В.Д.: Ведь, слушайте, какая у вас кладовая. А вы слышали…
Л.В.: Да, я был на диспуте. «Много Гоголина». На этом диспуте было много интересного. Мейерхольда обвинял Виктор Шкловский, который выступил против этого спектакля, в том, что он заботится главным образом о нарядах городничихи. Тут надо сказать, что городничиху играла Зинаида Райх. И, по-моему, одна статья Шкловского даже называлась «12 туалетов городничихи». Не очень такое приятное название для работы о мейерхольдовском «Ревизоре». И там вообще было много разговора, что Мейерхольд строит свой репертуар и свою режиссуру вокруг своей жены-актрисы, всячески, так сказать, стараясь для нее найти наиболее эффектное, достойное место. Так вот на этом диспуте выступил Маяковский, который занял интересную позицию по этому вопросу. Он сказал, что Мейерхольд выдвигает Райх не потому, что она его жена, а он женился на Райх, потому что она замечательная актриса.

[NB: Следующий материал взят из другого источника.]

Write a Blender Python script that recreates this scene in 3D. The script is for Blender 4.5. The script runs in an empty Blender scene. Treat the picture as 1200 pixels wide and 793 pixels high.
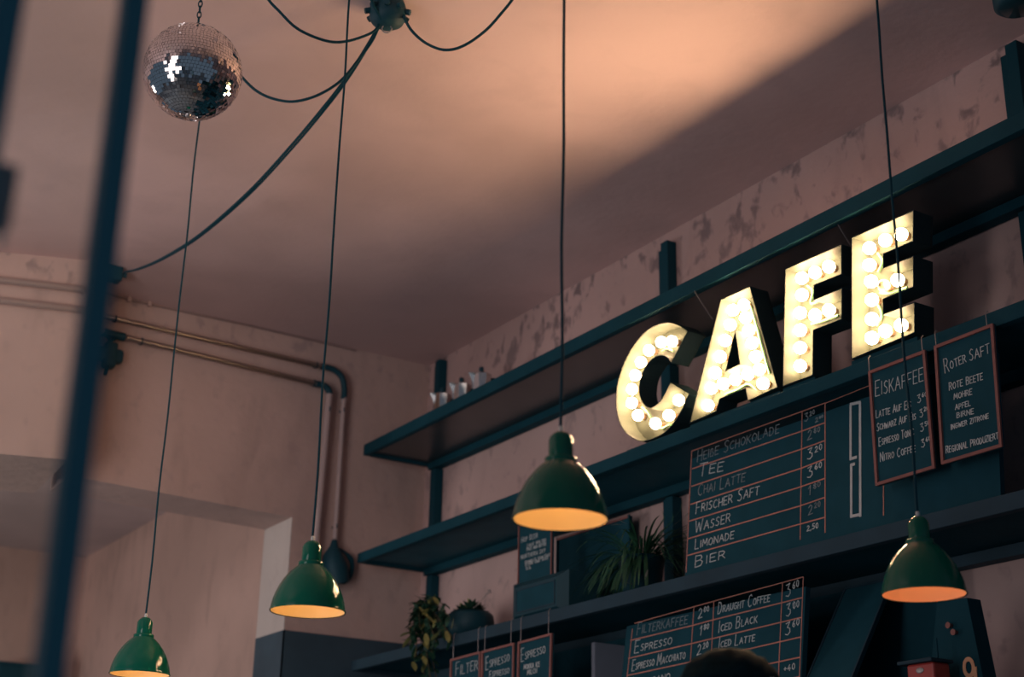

Мейерхольд действительно искал современные пьесы, но у Мейерхольда был очень высокий критерий требований. Он не мог ставить пьесы Киршона, Шкваркина. Я помню, как он возмущался успехам «Чужого ребенка» в Театре сатиры, например. Его этот успех беспокоил, и он решил пойти посмотреть спектакль сам. Пришел страшно довольный, просто радостно потирая руки, и сказал: «Ну что же, это ударный спектакль для домработниц». Вспомните, каких авторов он ставил: Маяковский (я имею в виду последний период), Юрий Олеша, Илья Сельвинский, Николай Эрдман, — все это очень высокие авторы, очень большие художники. Вкус у него был изысканный, и поэтому он обращался к классикам, и потому, что не было хорошей современной пьесы, и потому, что он видел, что в классике можно осветить сегодняшнее время. Я не помню, ему ли принадлежит эта замечательная формула, но, по-моему, я слышал и от него, что классическую пьесу надо ставить как современную пьесу, а современную пьесу надо ставить как классику.
В.Д.: Вот это я не слышал.
Л.В.: Вот это очень интересно, потому что, действительно, современную пьесу… К ней надо относиться с таким же пиететом, как к классическому произведению. А если современная пьеса этого не может выдержать, то лучше не ставить вообще.
Так вот я начал работать у Мейерхольда в качестве его ученого секретаря. Я, собственно говоря, занял ту позицию, которую вы занимаете теперь. Я понял, что все, что делается в театре, надо фиксировать.
Фрагмент беседы Виктора Дувакина с Леонидом Варпаховским от 14 ноября 1971 года (не опубликована).